On ne combat pas les idées par la politique de la terre brûlée, chère aux faiseurs de rois. On combat les idées par les idées. Celui qui voulait « danser sa vie »,  « déjouer les bigoteries du scientisme, du cléricalisme et les pièges de la suffisance (la vaniteuse fermeture sur soi et sur nos certitudes) » quitte un monde désillusionné où l’amnésie générale, les amputations sont les grandes gagnantes. Pour comprendre les raisons qui avaient amené François Mitterrand à accepter la Francisque ou protéger Bousquet, on avait évoqué alors la complexité de l’homme. Les zones d’ombre du président de la République, le droit à l’erreur. Pourquoi ne pas avoir la même attitude envers l’auteur engagé ? Un poids deux mesures !
Le silence des médias confirme le trouble et l’analphabétisme grandiloquent de l’histoire des idées.


Revoir : 
L’homme en question
Archives INA, 23/01/1977. Une émission de Guy Seligman.
Ecouter aussi : 
Radioscopie
Emission de Jacques chancel sur France Inter, le 28/11/1978.
 
  1. Pierre-André Taguieff, L’itinéraire du « grand militant Mujahid Roger Garaudy » : du communisme au négationnisme in lehuffingtonpost.fr, le 17/06/2012.

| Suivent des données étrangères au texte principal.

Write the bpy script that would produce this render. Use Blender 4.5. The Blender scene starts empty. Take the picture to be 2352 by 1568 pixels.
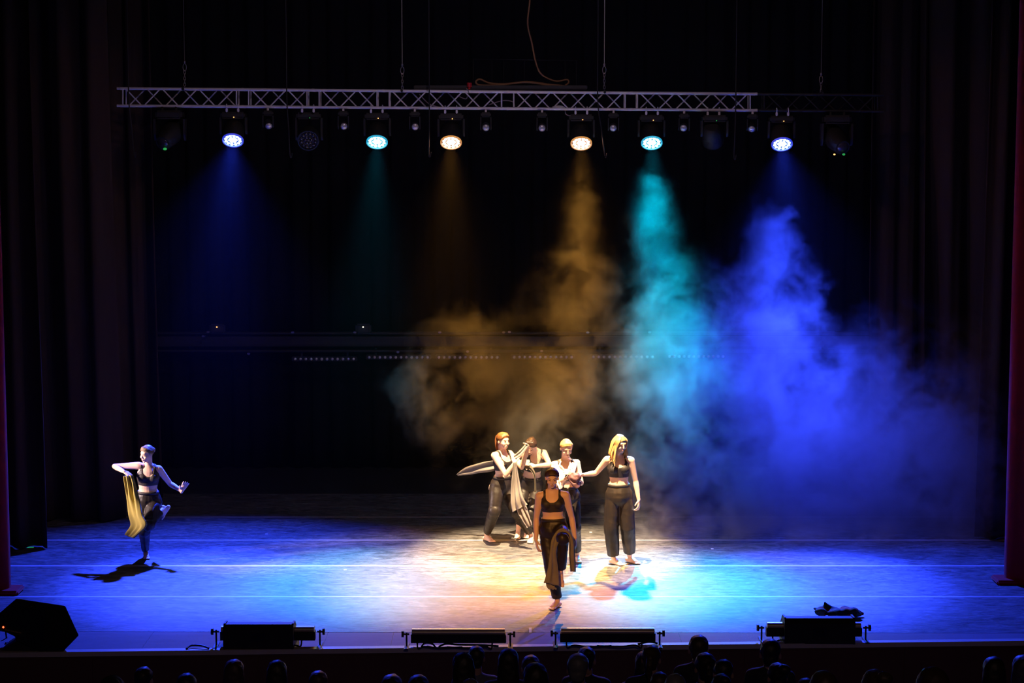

  2. Disparition de Roger Garaudy : De Staline à Mahomet, lhumnaite.fr, le 15/06/2012.
  3. Roger Garaudy, Appel aux vivants, Edition du Seuil 1979, p.28.
  4. Maria Poumier, Roger Garaudy limpide dans la noirceur du siècle in mariapoumier.net, le 17/06/2012.
  5. « C’est pourquoi l’avènement de la femme à toutes les fonctions dirigeantes de la société implique, à long terme, la subversion et l’inversion de toutes les valeurs fondamentales de nos sociétés, et le passage de la société individualiste à la société communautaire, d’un rapport social fondé sur un rapport de force à un rapport social fondé sur la reconnaissance de l’autre et la participation à son épanouissement personnel. » in Roger Garaudy, op.cit, p.36.
  6. Roger Garaudy, op.cit, p. 33.
  7. Roger Garaudy, op.cit, p35.
  8. Roger Garaudy, op.cit, p.35
  9. Roger Garaudy, Biographie du vingtième siècle, Le testament philosophique de Roger Garaudy,  Editions Tougui, 1985, p.386, 387.
  10. Roger Garaudy, Les mythes fondateurs de la politique israélienne, Editions La Vieille Taupe, 1996.
  11. Le philosophe avait porté l’uniforme SS. Pour sa défense, il a dit vouloir réformer le nazisme de l’intérieur.
  12. Etre un esprit libre ne signifie pas avoir raison.
  13. Renaud Camus, un « néo-réac ? » in Eléments, juillet-septembre 2012, n° 144, p.61.